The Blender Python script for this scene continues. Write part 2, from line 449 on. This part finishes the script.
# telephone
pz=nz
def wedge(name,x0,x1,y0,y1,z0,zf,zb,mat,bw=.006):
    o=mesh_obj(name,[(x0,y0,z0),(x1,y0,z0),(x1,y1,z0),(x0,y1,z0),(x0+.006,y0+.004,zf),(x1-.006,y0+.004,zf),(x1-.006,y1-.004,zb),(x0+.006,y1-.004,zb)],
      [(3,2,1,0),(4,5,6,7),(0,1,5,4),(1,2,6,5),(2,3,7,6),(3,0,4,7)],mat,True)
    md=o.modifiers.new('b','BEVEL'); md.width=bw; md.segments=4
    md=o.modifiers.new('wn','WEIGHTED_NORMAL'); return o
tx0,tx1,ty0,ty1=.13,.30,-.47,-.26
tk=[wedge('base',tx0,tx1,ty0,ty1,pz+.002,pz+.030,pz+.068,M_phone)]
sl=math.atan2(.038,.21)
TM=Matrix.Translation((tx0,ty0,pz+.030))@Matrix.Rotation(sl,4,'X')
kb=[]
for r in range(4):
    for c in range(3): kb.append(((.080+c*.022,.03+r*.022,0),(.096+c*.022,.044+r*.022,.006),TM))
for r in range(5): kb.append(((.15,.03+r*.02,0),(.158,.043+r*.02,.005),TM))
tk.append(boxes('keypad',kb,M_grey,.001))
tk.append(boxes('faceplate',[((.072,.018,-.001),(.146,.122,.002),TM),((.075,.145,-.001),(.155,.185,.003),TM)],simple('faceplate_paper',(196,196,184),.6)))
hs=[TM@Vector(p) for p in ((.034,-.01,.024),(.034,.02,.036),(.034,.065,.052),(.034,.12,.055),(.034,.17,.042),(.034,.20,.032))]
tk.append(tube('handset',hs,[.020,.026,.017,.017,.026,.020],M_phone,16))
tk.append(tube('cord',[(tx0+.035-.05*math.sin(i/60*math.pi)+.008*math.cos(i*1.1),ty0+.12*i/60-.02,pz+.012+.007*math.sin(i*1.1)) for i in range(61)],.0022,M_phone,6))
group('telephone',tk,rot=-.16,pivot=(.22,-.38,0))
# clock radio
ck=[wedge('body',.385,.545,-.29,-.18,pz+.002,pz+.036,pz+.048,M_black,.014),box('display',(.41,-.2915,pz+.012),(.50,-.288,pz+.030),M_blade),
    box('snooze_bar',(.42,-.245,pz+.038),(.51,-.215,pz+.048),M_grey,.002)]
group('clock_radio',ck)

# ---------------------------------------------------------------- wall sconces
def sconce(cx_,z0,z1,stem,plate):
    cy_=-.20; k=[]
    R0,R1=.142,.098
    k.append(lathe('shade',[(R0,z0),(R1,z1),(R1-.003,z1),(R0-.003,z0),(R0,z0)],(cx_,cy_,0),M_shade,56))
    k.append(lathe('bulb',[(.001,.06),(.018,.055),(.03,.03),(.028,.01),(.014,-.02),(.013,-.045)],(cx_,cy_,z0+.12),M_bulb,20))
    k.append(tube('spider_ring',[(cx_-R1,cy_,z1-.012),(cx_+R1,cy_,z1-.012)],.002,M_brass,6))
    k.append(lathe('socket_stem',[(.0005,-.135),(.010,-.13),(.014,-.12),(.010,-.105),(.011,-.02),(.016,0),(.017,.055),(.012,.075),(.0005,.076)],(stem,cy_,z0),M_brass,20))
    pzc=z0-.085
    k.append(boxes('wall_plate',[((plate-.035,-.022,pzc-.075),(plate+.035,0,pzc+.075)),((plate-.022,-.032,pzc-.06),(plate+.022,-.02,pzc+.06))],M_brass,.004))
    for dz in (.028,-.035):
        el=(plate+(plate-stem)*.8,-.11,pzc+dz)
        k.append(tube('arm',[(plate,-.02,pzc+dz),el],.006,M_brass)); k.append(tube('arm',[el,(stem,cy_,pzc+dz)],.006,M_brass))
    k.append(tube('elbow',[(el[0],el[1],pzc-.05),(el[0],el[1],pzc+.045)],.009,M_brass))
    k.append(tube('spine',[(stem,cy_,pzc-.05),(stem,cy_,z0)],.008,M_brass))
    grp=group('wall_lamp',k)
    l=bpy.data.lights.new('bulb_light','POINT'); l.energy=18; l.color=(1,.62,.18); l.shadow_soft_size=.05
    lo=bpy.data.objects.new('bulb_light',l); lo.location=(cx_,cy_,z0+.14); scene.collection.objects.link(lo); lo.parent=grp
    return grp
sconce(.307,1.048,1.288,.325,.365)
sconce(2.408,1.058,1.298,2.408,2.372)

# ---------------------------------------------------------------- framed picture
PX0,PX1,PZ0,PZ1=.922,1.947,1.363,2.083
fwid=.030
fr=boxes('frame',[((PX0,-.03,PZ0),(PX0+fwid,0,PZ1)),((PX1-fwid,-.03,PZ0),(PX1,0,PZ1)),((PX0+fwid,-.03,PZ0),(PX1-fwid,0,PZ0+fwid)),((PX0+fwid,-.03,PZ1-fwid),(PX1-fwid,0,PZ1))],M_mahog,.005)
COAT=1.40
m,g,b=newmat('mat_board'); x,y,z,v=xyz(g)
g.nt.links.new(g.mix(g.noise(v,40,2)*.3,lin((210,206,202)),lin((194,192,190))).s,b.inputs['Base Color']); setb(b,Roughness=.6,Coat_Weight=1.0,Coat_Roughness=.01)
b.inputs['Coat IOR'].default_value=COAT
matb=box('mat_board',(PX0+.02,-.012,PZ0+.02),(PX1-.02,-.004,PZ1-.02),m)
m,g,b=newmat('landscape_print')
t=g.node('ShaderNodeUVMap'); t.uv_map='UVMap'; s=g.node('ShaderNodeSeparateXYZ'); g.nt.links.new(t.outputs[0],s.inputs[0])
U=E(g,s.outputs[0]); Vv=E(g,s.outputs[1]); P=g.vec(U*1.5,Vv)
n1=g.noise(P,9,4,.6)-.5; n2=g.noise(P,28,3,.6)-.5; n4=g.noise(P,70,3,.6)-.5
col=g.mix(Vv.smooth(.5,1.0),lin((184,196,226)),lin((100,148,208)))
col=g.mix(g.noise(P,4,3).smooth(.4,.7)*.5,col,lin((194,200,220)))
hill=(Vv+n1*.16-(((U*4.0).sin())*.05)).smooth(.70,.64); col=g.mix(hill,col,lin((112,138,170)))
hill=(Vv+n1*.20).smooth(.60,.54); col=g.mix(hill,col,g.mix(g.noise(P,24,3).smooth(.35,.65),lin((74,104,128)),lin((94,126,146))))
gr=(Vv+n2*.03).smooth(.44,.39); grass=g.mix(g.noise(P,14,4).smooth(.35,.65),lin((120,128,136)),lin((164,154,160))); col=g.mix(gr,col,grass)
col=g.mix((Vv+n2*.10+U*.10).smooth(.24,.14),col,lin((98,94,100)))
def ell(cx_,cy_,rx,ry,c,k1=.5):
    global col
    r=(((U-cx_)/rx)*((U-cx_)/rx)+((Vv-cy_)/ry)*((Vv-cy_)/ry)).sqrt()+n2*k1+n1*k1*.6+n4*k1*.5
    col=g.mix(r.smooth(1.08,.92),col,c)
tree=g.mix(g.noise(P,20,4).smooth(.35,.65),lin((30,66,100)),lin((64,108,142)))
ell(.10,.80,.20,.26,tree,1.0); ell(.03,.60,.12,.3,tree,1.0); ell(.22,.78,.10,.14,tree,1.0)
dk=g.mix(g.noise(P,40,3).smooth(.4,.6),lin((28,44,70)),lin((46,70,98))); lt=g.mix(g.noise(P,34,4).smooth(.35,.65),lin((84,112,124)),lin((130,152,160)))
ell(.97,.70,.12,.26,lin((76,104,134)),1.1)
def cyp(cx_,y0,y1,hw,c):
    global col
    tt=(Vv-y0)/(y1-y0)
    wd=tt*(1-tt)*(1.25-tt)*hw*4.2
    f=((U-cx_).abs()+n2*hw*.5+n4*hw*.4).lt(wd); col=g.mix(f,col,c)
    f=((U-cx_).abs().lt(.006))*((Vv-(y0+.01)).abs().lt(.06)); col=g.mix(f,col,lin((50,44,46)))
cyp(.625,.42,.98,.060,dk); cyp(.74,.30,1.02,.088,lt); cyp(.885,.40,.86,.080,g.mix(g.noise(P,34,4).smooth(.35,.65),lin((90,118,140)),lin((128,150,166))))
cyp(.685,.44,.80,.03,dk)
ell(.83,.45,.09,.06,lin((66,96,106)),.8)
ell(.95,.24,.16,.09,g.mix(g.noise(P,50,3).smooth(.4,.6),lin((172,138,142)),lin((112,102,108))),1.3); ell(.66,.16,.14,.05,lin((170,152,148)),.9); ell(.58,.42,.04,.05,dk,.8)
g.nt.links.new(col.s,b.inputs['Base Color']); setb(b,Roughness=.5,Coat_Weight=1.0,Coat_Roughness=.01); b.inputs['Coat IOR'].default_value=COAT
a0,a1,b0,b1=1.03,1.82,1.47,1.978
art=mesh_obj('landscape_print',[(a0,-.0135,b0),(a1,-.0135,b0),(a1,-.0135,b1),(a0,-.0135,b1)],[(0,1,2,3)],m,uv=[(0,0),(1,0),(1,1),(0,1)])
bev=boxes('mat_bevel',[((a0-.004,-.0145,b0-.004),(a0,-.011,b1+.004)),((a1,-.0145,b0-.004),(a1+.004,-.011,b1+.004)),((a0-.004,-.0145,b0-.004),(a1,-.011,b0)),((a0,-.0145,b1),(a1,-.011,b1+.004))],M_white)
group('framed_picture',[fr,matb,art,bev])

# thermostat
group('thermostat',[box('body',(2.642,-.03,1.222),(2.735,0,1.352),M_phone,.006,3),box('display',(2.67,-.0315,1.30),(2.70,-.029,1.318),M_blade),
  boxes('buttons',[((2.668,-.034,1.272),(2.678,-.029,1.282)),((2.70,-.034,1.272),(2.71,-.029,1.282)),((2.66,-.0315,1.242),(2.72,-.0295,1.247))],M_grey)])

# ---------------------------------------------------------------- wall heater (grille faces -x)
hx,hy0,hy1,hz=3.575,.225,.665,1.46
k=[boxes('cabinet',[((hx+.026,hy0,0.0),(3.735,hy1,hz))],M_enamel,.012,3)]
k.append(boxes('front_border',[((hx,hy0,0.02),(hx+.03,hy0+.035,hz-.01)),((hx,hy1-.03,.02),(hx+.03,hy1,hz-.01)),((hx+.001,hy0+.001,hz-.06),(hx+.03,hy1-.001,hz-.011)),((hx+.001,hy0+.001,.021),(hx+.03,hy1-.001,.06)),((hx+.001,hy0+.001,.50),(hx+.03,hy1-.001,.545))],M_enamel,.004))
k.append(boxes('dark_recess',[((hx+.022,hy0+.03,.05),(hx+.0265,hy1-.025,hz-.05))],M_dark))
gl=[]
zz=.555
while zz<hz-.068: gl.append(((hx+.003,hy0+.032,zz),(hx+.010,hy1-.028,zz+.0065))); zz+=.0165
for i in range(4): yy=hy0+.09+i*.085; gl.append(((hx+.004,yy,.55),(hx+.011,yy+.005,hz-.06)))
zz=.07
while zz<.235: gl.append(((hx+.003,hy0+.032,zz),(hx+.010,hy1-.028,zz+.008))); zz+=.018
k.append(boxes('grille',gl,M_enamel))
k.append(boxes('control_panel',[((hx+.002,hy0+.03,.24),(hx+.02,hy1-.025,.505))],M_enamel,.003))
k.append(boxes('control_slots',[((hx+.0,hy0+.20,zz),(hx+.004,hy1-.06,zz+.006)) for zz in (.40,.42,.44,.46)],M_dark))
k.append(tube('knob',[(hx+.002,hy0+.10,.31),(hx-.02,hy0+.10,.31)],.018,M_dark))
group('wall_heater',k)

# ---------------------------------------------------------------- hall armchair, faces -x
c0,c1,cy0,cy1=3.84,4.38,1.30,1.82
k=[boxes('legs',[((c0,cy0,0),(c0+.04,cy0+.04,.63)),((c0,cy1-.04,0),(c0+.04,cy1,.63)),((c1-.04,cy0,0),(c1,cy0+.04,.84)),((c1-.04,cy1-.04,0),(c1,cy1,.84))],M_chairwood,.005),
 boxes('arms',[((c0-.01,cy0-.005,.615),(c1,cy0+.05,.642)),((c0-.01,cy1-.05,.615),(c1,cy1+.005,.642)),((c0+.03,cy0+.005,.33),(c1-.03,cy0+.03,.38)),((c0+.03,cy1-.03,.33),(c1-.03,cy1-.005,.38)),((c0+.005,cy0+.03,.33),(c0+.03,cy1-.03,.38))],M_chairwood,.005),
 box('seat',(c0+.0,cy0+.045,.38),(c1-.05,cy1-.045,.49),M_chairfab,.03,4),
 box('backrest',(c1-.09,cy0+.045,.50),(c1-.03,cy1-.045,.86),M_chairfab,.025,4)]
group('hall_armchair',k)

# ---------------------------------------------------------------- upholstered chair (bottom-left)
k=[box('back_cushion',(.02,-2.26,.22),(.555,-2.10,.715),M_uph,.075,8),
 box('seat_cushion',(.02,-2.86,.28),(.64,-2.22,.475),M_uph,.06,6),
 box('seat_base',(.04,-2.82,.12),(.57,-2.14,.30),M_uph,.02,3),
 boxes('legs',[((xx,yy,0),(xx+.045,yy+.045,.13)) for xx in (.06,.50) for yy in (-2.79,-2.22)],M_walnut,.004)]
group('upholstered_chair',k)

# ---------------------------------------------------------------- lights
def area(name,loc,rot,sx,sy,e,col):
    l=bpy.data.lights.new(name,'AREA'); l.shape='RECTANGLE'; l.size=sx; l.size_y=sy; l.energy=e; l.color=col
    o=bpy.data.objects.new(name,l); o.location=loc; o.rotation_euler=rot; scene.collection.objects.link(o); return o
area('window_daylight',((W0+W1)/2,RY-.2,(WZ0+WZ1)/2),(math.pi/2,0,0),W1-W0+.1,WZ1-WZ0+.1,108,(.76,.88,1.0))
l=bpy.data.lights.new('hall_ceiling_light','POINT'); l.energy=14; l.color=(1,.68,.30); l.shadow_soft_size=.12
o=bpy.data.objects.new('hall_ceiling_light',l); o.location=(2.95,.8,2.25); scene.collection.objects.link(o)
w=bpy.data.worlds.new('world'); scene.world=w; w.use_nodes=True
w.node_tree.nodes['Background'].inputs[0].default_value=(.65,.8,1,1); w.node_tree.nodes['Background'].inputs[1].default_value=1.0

+--

Copy the lines from the start of the data verbatim, stopping after the line containing "group('clock_radio',ck)".

The Blender Python script for this scene continues. Write part 2, from line 449 on. This part finishes the script.
# telephone
pz=nz
def wedge(name,x0,x1,y0,y1,z0,zf,zb,mat,bw=.006):
    o=mesh_obj(name,[(x0,y0,z0),(x1,y0,z0),(x1,y1,z0),(x0,y1,z0),(x0+.006,y0+.004,zf),(x1-.006,y0+.004,zf),(x1-.006,y1-.004,zb),(x0+.006,y1-.004,zb)],
      [(3,2,1,0),(4,5,6,7),(0,1,5,4),(1,2,6,5),(2,3,7,6),(3,0,4,7)],mat,True)
    md=o.modifiers.new('b','BEVEL'); md.width=bw; md.segments=4
    md=o.modifiers.new('wn','WEIGHTED_NORMAL'); return o
tx0,tx1,ty0,ty1=.13,.30,-.47,-.26
tk=[wedge('base',tx0,tx1,ty0,ty1,pz+.002,pz+.030,pz+.068,M_phone)]
sl=math.atan2(.038,.21)
TM=Matrix.Translation((tx0,ty0,pz+.030))@Matrix.Rotation(sl,4,'X')
kb=[]
for r in range(4):
    for c in range(3): kb.append(((.080+c*.022,.03+r*.022,0),(.096+c*.022,.044+r*.022,.006),TM))
for r in range(5): kb.append(((.15,.03+r*.02,0),(.158,.043+r*.02,.005),TM))
tk.append(boxes('keypad',kb,M_grey,.001))
tk.append(boxes('faceplate',[((.072,.018,-.001),(.146,.122,.002),TM),((.075,.145,-.001),(.155,.185,.003),TM)],simple('faceplate_paper',(196,196,184),.6)))
hs=[TM@Vector(p) for p in ((.034,-.01,.024),(.034,.02,.036),(.034,.065,.052),(.034,.12,.055),(.034,.17,.042),(.034,.20,.032))]
tk.append(tube('handset',hs,[.020,.026,.017,.017,.026,.020],M_phone,16))
tk.append(tube('cord',[(tx0+.035-.05*math.sin(i/60*math.pi)+.008*math.cos(i*1.1),ty0+.12*i/60-.02,pz+.012+.007*math.sin(i*1.1)) for i in range(61)],.0022,M_phone,6))
group('telephone',tk,rot=-.16,pivot=(.22,-.38,0))
# clock radio
ck=[wedge('body',.385,.545,-.29,-.18,pz+.002,pz+.036,pz+.048,M_black,.014),box('display',(.41,-.2915,pz+.012),(.50,-.288,pz+.030),M_blade),
    box('snooze_bar',(.42,-.245,pz+.038),(.51,-.215,pz+.048),M_grey,.002)]
group('clock_radio',ck)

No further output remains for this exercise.